----- RECORDS FOR THE EXERCISE -----
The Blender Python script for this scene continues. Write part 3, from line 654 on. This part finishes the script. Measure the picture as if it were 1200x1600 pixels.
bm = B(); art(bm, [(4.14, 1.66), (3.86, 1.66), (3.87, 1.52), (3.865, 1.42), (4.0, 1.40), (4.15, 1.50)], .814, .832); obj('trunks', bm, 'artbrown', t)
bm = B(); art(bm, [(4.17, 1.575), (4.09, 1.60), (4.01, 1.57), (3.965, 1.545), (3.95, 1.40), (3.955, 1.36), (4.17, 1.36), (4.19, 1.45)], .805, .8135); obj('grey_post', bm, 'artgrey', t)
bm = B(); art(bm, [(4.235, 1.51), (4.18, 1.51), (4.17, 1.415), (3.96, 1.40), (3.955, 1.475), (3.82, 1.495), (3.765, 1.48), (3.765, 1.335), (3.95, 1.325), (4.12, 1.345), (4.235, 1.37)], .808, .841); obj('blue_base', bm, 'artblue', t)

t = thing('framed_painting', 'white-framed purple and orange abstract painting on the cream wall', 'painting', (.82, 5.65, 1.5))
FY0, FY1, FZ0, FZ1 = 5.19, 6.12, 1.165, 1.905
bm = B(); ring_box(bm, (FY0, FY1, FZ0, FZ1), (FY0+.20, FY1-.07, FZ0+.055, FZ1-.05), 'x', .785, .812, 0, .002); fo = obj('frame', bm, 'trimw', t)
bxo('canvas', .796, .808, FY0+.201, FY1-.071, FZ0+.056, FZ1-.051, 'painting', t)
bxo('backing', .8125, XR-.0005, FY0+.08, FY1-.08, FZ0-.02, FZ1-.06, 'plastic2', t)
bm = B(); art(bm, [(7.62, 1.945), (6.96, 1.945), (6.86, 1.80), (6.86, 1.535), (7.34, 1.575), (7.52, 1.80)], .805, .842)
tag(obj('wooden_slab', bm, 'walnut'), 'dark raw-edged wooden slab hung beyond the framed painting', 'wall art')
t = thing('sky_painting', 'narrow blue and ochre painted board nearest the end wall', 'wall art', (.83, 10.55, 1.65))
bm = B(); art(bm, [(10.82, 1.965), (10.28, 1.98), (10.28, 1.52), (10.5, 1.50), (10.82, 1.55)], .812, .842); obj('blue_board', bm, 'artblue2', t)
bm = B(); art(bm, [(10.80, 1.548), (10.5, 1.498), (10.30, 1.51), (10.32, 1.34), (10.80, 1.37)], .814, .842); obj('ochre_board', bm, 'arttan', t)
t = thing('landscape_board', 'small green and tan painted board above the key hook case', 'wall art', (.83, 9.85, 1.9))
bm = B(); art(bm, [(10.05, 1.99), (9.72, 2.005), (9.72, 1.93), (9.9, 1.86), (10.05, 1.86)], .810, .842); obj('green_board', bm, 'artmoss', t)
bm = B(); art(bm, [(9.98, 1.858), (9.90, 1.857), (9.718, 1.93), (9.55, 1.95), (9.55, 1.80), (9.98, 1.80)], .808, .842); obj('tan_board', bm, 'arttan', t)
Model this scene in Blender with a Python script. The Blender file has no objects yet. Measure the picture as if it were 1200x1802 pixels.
-----
# [PROBLEM TO WORK ON]
Type the whole listing again, unaltered.

# [TASK RESULT]
The Blender Python script for this scene continues. Write part 3, from line 654 on. This part finishes the script. Measure the picture as if it were 1200x1600 pixels.
bm = B(); art(bm, [(4.14, 1.66), (3.86, 1.66), (3.87, 1.52), (3.865, 1.42), (4.0, 1.40), (4.15, 1.50)], .814, .832); obj('trunks', bm, 'artbrown', t)
bm = B(); art(bm, [(4.17, 1.575), (4.09, 1.60), (4.01, 1.57), (3.965, 1.545), (3.95, 1.40), (3.955, 1.36), (4.17, 1.36), (4.19, 1.45)], .805, .8135); obj('grey_post', bm, 'artgrey', t)
bm = B(); art(bm, [(4.235, 1.51), (4.18, 1.51), (4.17, 1.415), (3.96, 1.40), (3.955, 1.475), (3.82, 1.495), (3.765, 1.48), (3.765, 1.335), (3.95, 1.325), (4.12, 1.345), (4.235, 1.37)], .808, .841); obj('blue_base', bm, 'artblue', t)

t = thing('framed_painting', 'white-framed purple and orange abstract painting on the cream wall', 'painting', (.82, 5.65, 1.5))
FY0, FY1, FZ0, FZ1 = 5.19, 6.12, 1.165, 1.905
bm = B(); ring_box(bm, (FY0, FY1, FZ0, FZ1), (FY0+.20, FY1-.07, FZ0+.055, FZ1-.05), 'x', .785, .812, 0, .002); fo = obj('frame', bm, 'trimw', t)
bxo('canvas', .796, .808, FY0+.201, FY1-.071, FZ0+.056, FZ1-.051, 'painting', t)
bxo('backing', .8125, XR-.0005, FY0+.08, FY1-.08, FZ0-.02, FZ1-.06, 'plastic2', t)
bm = B(); art(bm, [(7.62, 1.945), (6.96, 1.945), (6.86, 1.80), (6.86, 1.535), (7.34, 1.575), (7.52, 1.80)], .805, .842)
tag(obj('wooden_slab', bm, 'walnut'), 'dark raw-edged wooden slab hung beyond the framed painting', 'wall art')
t = thing('sky_painting', 'narrow blue and ochre painted board nearest the end wall', 'wall art', (.83, 10.55, 1.65))
bm = B(); art(bm, [(10.82, 1.965), (10.28, 1.98), (10.28, 1.52), (10.5, 1.50), (10.82, 1.55)], .812, .842); obj('blue_board', bm, 'artblue2', t)
bm = B(); art(bm, [(10.80, 1.548), (10.5, 1.498), (10.30, 1.51), (10.32, 1.34), (10.80, 1.37)], .814, .842); obj('ochre_board', bm, 'arttan', t)
t = thing('landscape_board', 'small green and tan painted board above the key hook case', 'wall art', (.83, 9.85, 1.9))
bm = B(); art(bm, [(10.05, 1.99), (9.72, 2.005), (9.72, 1.93), (9.9, 1.86), (10.05, 1.86)], .810, .842); obj('green_board', bm, 'artmoss', t)
bm = B(); art(bm, [(9.98, 1.858), (9.90, 1.857), (9.718, 1.93), (9.55, 1.95), (9.55, 1.80), (9.98, 1.80)], .808, .842); obj('tan_board', bm, 'arttan', t)
Model this scene in Blender with a Python script. The Blender file has no objects yet. Measure the picture as if it were 1200x1802 pixels.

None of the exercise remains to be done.